Podczas wczorajszego handlu złoty pozostawał stabilny w zakresie 2-groszowej zmienności. Polska waluta nie zareagowała na impuls podażowy pochodzący z kwotowań eurodolara, które oddaliły się od miesięcznych maksimów. Częściowo pomogła w tym reakcja węgierskiego forinta, który umocnił się po tym jak MNB obciął stopę procentową o 25pb. Inwestorzy spekulowali, iż węgierski bank Centralny może zdecydować się na mocniejsze luzowanie polityki monetarnej z uwagi na spowalniającą gospodarkę.
Ponadto złotemu w trakcie wczorajszej sesji pomógł komentarz ze strony agencji ratingowej Moody's, której analitycy zasugerowali, iż profil kredytowy Polski może się poprawić, a rentowności polskiego długu do końca roku będą spadać. W reakcji na te doniesienia rentowności 10-letnich obligacji ustanowiły nowe minima na poziomie 4,144%. W ostatnich miesiącach hossa na rynku polskiego długu stanowiła czynnik stabilizujący dla wyceny złotego, przez którego przeprowadzane były transfery pieniężne. Przedstawiciele agencji Moody's zasugerowali również, iż Polska posiada również status bezpiecznej przystani w rejonie Europy Środkowo – Wschodniej.

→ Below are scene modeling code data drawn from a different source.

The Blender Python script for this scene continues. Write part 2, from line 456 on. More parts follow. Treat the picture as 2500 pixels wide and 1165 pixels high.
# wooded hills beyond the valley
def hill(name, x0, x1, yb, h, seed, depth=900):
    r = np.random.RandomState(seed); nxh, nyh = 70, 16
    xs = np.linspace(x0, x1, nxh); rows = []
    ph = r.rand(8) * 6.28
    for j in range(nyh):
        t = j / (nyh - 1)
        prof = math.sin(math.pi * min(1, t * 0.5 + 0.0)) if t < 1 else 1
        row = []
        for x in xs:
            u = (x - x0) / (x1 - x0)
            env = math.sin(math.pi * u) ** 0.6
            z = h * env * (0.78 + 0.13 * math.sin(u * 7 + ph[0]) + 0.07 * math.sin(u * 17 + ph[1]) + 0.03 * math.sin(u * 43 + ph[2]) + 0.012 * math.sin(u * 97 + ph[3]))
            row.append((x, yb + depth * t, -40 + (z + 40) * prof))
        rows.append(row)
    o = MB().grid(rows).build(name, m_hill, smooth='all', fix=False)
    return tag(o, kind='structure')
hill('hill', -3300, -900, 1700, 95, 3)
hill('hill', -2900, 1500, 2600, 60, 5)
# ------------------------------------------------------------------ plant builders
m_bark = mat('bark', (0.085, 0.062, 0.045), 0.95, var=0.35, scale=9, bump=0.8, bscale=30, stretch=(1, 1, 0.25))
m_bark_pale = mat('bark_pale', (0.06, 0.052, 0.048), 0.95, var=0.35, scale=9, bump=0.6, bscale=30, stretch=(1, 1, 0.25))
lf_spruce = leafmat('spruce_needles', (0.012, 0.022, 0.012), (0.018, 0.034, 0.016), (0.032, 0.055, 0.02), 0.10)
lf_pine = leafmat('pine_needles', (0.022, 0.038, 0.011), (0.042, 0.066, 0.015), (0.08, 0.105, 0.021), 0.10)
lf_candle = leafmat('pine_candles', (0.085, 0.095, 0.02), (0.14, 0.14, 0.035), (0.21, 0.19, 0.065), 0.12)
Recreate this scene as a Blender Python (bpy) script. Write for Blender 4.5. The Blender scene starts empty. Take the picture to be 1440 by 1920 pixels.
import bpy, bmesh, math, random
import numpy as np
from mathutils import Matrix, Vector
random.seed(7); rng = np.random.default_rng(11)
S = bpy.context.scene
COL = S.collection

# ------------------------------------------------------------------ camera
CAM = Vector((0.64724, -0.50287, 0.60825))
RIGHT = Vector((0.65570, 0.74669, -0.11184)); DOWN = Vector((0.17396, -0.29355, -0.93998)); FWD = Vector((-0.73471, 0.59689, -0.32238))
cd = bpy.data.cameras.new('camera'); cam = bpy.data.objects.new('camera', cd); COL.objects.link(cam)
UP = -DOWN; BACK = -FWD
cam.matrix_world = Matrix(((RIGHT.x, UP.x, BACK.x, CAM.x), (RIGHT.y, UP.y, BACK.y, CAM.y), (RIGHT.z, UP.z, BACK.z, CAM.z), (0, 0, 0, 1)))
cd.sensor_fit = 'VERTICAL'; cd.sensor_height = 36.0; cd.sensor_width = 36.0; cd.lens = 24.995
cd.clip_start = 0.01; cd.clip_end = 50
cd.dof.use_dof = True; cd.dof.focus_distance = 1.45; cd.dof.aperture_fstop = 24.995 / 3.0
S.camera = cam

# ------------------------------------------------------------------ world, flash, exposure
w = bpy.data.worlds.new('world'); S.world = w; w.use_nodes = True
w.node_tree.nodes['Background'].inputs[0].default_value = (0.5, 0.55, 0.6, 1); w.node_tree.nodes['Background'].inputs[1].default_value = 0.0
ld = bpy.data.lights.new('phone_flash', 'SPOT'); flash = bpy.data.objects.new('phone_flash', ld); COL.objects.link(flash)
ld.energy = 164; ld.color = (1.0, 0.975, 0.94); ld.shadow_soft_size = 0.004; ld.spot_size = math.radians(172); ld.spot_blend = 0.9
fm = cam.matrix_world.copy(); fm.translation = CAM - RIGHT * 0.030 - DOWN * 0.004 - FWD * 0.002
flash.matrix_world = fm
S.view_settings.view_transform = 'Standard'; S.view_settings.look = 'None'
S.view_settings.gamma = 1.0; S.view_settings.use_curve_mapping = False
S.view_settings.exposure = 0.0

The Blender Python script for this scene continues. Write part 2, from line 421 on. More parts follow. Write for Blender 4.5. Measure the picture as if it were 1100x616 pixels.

Druga istotną kwestią dotyczącą złotego jest wczorajsze przyjęcie przez rząd nowelizacji ustawy o finansach publicznych, która zmienia metodologię liczenia długu publicznego pod koniec roku, co wedle ustawodawcy zmniejszy ryzyko „spekulacyjnych ataków" na złotego. Propozycja zakłada podliczanie długu publicznego za pomocą średniej arytmetycznej z całego roku, a nie na podstawie ostatniego fixigu NBP jak to ma miejsce aktualnie. Projekt musi zostać zaakceptowany jeszcze przez parlament, aby mógł obowiązywać jeszcze w tym roku. Z rynkowego punktu widzenia propozycja rządu sugeruje, iż odwrotnie niż w latach poprzednich, pod koniec roku możemy nie być świadkami interwencji walutowych NBP i BGK mających na celu umocnienie polskiej waluty.
W trakcie dzisiejszej sesji poznamy wskaźnik wyprzedzający koniunktury wg. BIEC za listopad dla Polski (poprzednio 143,8 pkt.). Z uwagi na mała istotność tego wskaźnika jego odczyt nie powinien znacząco przełożyć się na notowania złotego. Inwestorzy na polskiej walucie dużo większą uwagę przykładać będą do wydarzeń na szerokim rynku, gdzie ok. 9:00 poznamy m.in. sprzedaż detaliczną w Hiszpanii, która po chwilowym zepchnięciu na drugi plan problemu greckiego stanowi najważniejszy punkt ryzyka dla stabilności Strefy Euro w najbliższych miesiącach. Ponadto warto zwrócić uwagę na popołudniowe dane z gospodarki amerykańskiej, które wczoraj pogłębiły przecenę na rynkach. Inwestorzy w dalszym ciągu niepokoją się o tzw. „klif fiskalny" w USA, gdzie negocjacje nie przynoszą jak dotąd wymiernych efektów.
Z rynkowego punktu widzenia złoty utrzymał się we wskazanym wczoraj obszarze wahań 4,08 – 4,10 EUR/PLN. Dzisiejszy poranny handel na szerokim rynku wskazuje na dalszą realizację zysków, co może wywrzeć presję podażową również na polską walutę. Również układ techniczny sugeruje, iż w przypadku wybicia poziomu 4,10 EUR/PLN kolejnym punktem docelowym byłoby 4,125 EUR/PLN.